Van der Veur also taught several media courses while working out of Polytechnic of Namibia, a professional institute in Windhoek. In fulfillment of another major objective of his travels, he facilitated a week-long national workshop held to establish six community-owned radio stations in Namibia.
Van der Veur’s work was supported by a $50,000 Fulbright grant he received to promote broadcast education and produce the documentaries about the AIDS crisis in Namibia.
He also collaborated with a U.S. government public affairs officer in Windhoek to obtain a $25,000 grant from the President’s Emergency Fund for AIDS Relief. The grant involved his work with young filmmakers and covered some equipment and production costs. Aspiring filmmakers, including two individuals from the Namibia Broadcasting Corporation, directed all the television productions.
“I’m trying to foster in the filmmakers a capacity to create their own communication for this and other development projects,” van der Veur said.
“I’d like to see many more such videos produced in Namibia and also in other areas,” van der Veur said. “Cortland has contacts with institutions in a number of different African countries through which to continue the project.”
He learned three African languages, Sesotho, Afrikaans and Setswana, on previous travels and studies in Africa and the Netherlands as a community development volunteer and as a scholar.
Van der Veur first became interested in Africa when he and his wife, Shirley, who has taught in SUNY Cortland’s Foundations and Social Advocacy Department, volunteered for the Peace Corps in a small rural village in Lesotho in 1985. Both van der Veur and his wife stayed in Africa until 1989 to work on other development projects. They returned in 1995 to conduct research for their dissertations.

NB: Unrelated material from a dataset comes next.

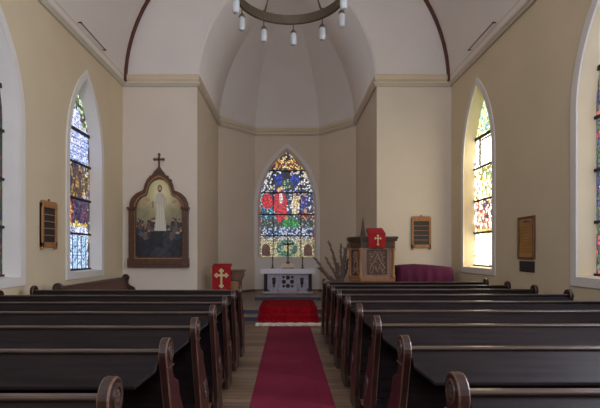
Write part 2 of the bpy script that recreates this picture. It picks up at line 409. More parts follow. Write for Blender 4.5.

He first visited Namibia in 2001 as a consultant to work with the minister of education in developing his master’s thesis in education from the University of Montana. In 2002, van der Veur was awarded a $200,000 grant for a nonprofit organization affiliated with the Bristol-Meyers Squibb Co. to work on AIDS education and prevention in Swaziland.
In terms of his own scholarship, the most recent project allowed him to tie in both his production interests and skills with his research interests in broadcasting and education in the region.
“The Fulbright gave me an opportunity to give back to South Africa and to countries with AIDS communities,” he said. “There is still work to be done in AIDS prevention in Africa and the region. I think I would like to focus on that for the next few years.”